This question has been on my mind this past week as I worked with one of our banking clients on a new project. What entered my mind was not what they were doing, but what others deem the difference to be.

Now my understanding, and I would love your thoughts, is that a transactional email is one that:

1. Confirms an order or action that you need a confirmation email

2. An alert in a change in status or account

3. A change in relationship, privacy policy or access

Now there is a fine line in transactional emails where you can (using best practices) allocate 20% of the message to allow a marketing message. Apple does this well with iTunes transactional email receipts. They do not lead with it, nor does it interfere with the transactional email message. Subject lines are clear, copy is clear and the message can be easily scanned to know what is occurring.
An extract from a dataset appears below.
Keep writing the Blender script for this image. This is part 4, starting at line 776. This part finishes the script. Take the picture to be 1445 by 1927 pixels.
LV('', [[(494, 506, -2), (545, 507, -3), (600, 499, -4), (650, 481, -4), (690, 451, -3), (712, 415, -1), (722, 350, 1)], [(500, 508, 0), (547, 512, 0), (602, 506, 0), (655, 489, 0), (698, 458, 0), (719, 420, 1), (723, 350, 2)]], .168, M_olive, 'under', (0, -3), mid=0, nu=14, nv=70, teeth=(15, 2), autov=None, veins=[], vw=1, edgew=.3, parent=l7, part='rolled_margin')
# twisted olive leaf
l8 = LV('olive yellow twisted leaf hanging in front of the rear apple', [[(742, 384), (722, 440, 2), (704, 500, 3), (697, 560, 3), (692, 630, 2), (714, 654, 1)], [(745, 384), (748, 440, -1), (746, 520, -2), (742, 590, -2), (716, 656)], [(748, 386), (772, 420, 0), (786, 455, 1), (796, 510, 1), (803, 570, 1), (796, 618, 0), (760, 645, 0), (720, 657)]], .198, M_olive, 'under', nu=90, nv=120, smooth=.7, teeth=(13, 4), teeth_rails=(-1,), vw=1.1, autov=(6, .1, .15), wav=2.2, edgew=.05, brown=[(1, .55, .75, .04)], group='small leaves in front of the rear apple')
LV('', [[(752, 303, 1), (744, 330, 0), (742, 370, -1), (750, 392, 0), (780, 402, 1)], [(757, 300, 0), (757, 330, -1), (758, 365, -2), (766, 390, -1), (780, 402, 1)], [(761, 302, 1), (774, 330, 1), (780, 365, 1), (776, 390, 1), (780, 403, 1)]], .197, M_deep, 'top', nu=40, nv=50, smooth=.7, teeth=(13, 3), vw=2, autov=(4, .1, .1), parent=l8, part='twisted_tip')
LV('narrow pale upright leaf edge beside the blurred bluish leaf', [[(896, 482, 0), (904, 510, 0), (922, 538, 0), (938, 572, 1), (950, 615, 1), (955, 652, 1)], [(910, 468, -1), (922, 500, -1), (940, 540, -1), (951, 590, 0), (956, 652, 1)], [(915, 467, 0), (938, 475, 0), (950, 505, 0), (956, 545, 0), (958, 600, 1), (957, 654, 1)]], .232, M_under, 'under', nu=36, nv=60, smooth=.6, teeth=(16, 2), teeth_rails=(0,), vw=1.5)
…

But then this weekend I got this email from Technorati. I had to pause to understand if this was a transactional email OR a marketing email. My first thought was that it was alerting me to changes at Technorati in regard to features and my account. But as I read through it more, it seemed to be a straight marketing message.

So then why would they not add CAN SPAM compliance to this message? No unsubscribe, no address footer, nothing. I was a a total failure. The subject line was deceiving to me in that it made me think that it was a service message about Publishing Content on Technorati. Take a look and tell me your thoughts.

It was not unsolicited as I have an account and opted in, but the lack of Can Spam compliance leaves me wondering who was asleep at the wheel over there.

Messages like this make me question what is transactional and what is just plain old email marketing. You should consider this as you prepare messages for your users/subscribers.

Should all emails have a way to unsubscribe? Is it a best practice only in regard to transactional messages? Or is it just a good thing to do to always allow people to have a preference to the emails they get?

Back on the path of banking, I had to think it through this week about the transactional emails that they send about account notices, bank cards, or the alert of a possible account compromise. You would think that you would always want to get notices like these, but what if you don’t? Spam is in the end in the eyes of the receiver.